◆ **GIVEN PROBLEM**:
Every line below must be reproduced exactly. Copy them all.

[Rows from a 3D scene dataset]
* * * *
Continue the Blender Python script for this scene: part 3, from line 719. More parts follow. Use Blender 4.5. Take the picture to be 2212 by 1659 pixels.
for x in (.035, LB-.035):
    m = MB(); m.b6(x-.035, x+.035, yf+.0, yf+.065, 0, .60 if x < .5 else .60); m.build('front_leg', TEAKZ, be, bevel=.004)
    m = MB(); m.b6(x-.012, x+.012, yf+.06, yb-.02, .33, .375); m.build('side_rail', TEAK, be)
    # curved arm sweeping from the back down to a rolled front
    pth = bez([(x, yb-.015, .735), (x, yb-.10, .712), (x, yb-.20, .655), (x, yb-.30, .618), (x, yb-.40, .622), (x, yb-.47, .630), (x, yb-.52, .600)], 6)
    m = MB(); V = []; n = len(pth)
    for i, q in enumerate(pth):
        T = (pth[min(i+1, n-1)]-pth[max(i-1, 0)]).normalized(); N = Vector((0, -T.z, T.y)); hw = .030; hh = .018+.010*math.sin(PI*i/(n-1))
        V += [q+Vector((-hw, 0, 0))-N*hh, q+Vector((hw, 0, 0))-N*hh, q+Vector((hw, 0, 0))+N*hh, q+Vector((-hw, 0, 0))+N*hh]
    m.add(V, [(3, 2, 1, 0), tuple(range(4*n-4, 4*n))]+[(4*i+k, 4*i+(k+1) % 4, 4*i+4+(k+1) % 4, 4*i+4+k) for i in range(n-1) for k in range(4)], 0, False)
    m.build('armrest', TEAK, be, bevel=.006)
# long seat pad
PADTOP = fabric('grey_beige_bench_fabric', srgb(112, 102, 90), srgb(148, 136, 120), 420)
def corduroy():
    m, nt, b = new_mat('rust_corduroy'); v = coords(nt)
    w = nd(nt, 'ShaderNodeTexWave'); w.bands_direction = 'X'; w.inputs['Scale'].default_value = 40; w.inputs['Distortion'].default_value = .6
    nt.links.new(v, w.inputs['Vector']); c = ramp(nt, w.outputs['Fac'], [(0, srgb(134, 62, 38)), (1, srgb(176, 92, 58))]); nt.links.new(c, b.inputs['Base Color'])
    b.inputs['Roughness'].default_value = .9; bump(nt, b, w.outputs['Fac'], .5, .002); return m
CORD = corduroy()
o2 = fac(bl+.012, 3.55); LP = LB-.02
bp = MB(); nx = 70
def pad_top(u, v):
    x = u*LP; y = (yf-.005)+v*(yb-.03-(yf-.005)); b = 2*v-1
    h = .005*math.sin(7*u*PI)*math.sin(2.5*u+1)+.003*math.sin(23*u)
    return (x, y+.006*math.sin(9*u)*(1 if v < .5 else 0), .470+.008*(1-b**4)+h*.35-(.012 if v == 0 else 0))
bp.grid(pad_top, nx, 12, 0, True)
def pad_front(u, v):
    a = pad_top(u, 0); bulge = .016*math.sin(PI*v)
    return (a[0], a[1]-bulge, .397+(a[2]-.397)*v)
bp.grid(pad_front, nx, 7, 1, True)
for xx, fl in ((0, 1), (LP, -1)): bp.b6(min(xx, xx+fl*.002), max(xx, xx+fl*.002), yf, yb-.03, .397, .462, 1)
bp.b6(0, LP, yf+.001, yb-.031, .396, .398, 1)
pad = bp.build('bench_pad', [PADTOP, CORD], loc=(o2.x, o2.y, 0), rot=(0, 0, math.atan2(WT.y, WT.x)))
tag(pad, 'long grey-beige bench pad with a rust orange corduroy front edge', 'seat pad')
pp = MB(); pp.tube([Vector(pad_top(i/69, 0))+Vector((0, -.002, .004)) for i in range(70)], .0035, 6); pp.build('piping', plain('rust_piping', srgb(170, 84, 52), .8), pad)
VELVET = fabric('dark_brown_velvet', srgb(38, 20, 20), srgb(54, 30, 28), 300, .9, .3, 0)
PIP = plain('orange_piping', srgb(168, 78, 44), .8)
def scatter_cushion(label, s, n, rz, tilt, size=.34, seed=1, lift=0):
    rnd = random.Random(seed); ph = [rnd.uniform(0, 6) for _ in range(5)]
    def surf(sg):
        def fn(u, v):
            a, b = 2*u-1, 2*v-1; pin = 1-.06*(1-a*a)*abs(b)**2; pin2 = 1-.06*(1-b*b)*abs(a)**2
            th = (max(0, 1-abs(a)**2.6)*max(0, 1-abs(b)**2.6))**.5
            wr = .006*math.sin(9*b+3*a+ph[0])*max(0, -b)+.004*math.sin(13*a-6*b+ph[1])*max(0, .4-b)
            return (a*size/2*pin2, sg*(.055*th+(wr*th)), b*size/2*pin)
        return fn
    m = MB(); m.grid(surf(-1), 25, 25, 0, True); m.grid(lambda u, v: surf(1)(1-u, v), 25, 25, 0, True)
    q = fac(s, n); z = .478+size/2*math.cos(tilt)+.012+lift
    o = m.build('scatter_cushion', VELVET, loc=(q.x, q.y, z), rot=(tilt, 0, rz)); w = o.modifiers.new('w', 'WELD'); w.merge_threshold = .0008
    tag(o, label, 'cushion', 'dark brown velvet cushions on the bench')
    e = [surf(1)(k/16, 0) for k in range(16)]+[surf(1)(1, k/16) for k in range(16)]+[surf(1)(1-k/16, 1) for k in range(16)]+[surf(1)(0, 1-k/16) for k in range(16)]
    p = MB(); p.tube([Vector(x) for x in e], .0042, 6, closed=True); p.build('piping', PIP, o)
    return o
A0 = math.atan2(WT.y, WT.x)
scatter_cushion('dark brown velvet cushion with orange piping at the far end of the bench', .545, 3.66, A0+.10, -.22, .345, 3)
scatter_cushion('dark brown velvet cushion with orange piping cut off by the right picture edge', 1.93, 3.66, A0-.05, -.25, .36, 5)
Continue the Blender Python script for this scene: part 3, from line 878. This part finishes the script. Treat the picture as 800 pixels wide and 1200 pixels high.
* * * *
◆ **THE RESPONSE**:
Continue the Blender Python script for this scene: part 3, from line 719. More parts follow. Use Blender 4.5. Take the picture to be 2212 by 1659 pixels.
for x in (.035, LB-.035):
    m = MB(); m.b6(x-.035, x+.035, yf+.0, yf+.065, 0, .60 if x < .5 else .60); m.build('front_leg', TEAKZ, be, bevel=.004)
    m = MB(); m.b6(x-.012, x+.012, yf+.06, yb-.02, .33, .375); m.build('side_rail', TEAK, be)
    # curved arm sweeping from the back down to a rolled front
    pth = bez([(x, yb-.015, .735), (x, yb-.10, .712), (x, yb-.20, .655), (x, yb-.30, .618), (x, yb-.40, .622), (x, yb-.47, .630), (x, yb-.52, .600)], 6)
    m = MB(); V = []; n = len(pth)
    for i, q in enumerate(pth):
        T = (pth[min(i+1, n-1)]-pth[max(i-1, 0)]).normalized(); N = Vector((0, -T.z, T.y)); hw = .030; hh = .018+.010*math.sin(PI*i/(n-1))
        V += [q+Vector((-hw, 0, 0))-N*hh, q+Vector((hw, 0, 0))-N*hh, q+Vector((hw, 0, 0))+N*hh, q+Vector((-hw, 0, 0))+N*hh]
    m.add(V, [(3, 2, 1, 0), tuple(range(4*n-4, 4*n))]+[(4*i+k, 4*i+(k+1) % 4, 4*i+4+(k+1) % 4, 4*i+4+k) for i in range(n-1) for k in range(4)], 0, False)
    m.build('armrest', TEAK, be, bevel=.006)
# long seat pad
PADTOP = fabric('grey_beige_bench_fabric', srgb(112, 102, 90), srgb(148, 136, 120), 420)
def corduroy():
    m, nt, b = new_mat('rust_corduroy'); v = coords(nt)
    w = nd(nt, 'ShaderNodeTexWave'); w.bands_direction = 'X'; w.inputs['Scale'].default_value = 40; w.inputs['Distortion'].default_value = .6
    nt.links.new(v, w.inputs['Vector']); c = ramp(nt, w.outputs['Fac'], [(0, srgb(134, 62, 38)), (1, srgb(176, 92, 58))]); nt.links.new(c, b.inputs['Base Color'])
    b.inputs['Roughness'].default_value = .9; bump(nt, b, w.outputs['Fac'], .5, .002); return m
CORD = corduroy()
o2 = fac(bl+.012, 3.55); LP = LB-.02
bp = MB(); nx = 70
def pad_top(u, v):
    x = u*LP; y = (yf-.005)+v*(yb-.03-(yf-.005)); b = 2*v-1
    h = .005*math.sin(7*u*PI)*math.sin(2.5*u+1)+.003*math.sin(23*u)
    return (x, y+.006*math.sin(9*u)*(1 if v < .5 else 0), .470+.008*(1-b**4)+h*.35-(.012 if v == 0 else 0))
bp.grid(pad_top, nx, 12, 0, True)
def pad_front(u, v):
    a = pad_top(u, 0); bulge = .016*math.sin(PI*v)
    return (a[0], a[1]-bulge, .397+(a[2]-.397)*v)
bp.grid(pad_front, nx, 7, 1, True)
for xx, fl in ((0, 1), (LP, -1)): bp.b6(min(xx, xx+fl*.002), max(xx, xx+fl*.002), yf, yb-.03, .397, .462, 1)
bp.b6(0, LP, yf+.001, yb-.031, .396, .398, 1)
pad = bp.build('bench_pad', [PADTOP, CORD], loc=(o2.x, o2.y, 0), rot=(0, 0, math.atan2(WT.y, WT.x)))
tag(pad, 'long grey-beige bench pad with a rust orange corduroy front edge', 'seat pad')
pp = MB(); pp.tube([Vector(pad_top(i/69, 0))+Vector((0, -.002, .004)) for i in range(70)], .0035, 6); pp.build('piping', plain('rust_piping', srgb(170, 84, 52), .8), pad)
VELVET = fabric('dark_brown_velvet', srgb(38, 20, 20), srgb(54, 30, 28), 300, .9, .3, 0)
PIP = plain('orange_piping', srgb(168, 78, 44), .8)
def scatter_cushion(label, s, n, rz, tilt, size=.34, seed=1, lift=0):
    rnd = random.Random(seed); ph = [rnd.uniform(0, 6) for _ in range(5)]
    def surf(sg):
        def fn(u, v):
            a, b = 2*u-1, 2*v-1; pin = 1-.06*(1-a*a)*abs(b)**2; pin2 = 1-.06*(1-b*b)*abs(a)**2
            th = (max(0, 1-abs(a)**2.6)*max(0, 1-abs(b)**2.6))**.5
            wr = .006*math.sin(9*b+3*a+ph[0])*max(0, -b)+.004*math.sin(13*a-6*b+ph[1])*max(0, .4-b)
            return (a*size/2*pin2, sg*(.055*th+(wr*th)), b*size/2*pin)
        return fn
    m = MB(); m.grid(surf(-1), 25, 25, 0, True); m.grid(lambda u, v: surf(1)(1-u, v), 25, 25, 0, True)
    q = fac(s, n); z = .478+size/2*math.cos(tilt)+.012+lift
    o = m.build('scatter_cushion', VELVET, loc=(q.x, q.y, z), rot=(tilt, 0, rz)); w = o.modifiers.new('w', 'WELD'); w.merge_threshold = .0008
    tag(o, label, 'cushion', 'dark brown velvet cushions on the bench')
    e = [surf(1)(k/16, 0) for k in range(16)]+[surf(1)(1, k/16) for k in range(16)]+[surf(1)(1-k/16, 1) for k in range(16)]+[surf(1)(0, 1-k/16) for k in range(16)]
    p = MB(); p.tube([Vector(x) for x in e], .0042, 6, closed=True); p.build('piping', PIP, o)
    return o
A0 = math.atan2(WT.y, WT.x)
scatter_cushion('dark brown velvet cushion with orange piping at the far end of the bench', .545, 3.66, A0+.10, -.22, .345, 3)
scatter_cushion('dark brown velvet cushion with orange piping cut off by the right picture edge', 1.93, 3.66, A0-.05, -.25, .36, 5)
Continue the Blender Python script for this scene: part 3, from line 878. This part finishes the script. Treat the picture as 800 pixels wide and 1200 pixels high.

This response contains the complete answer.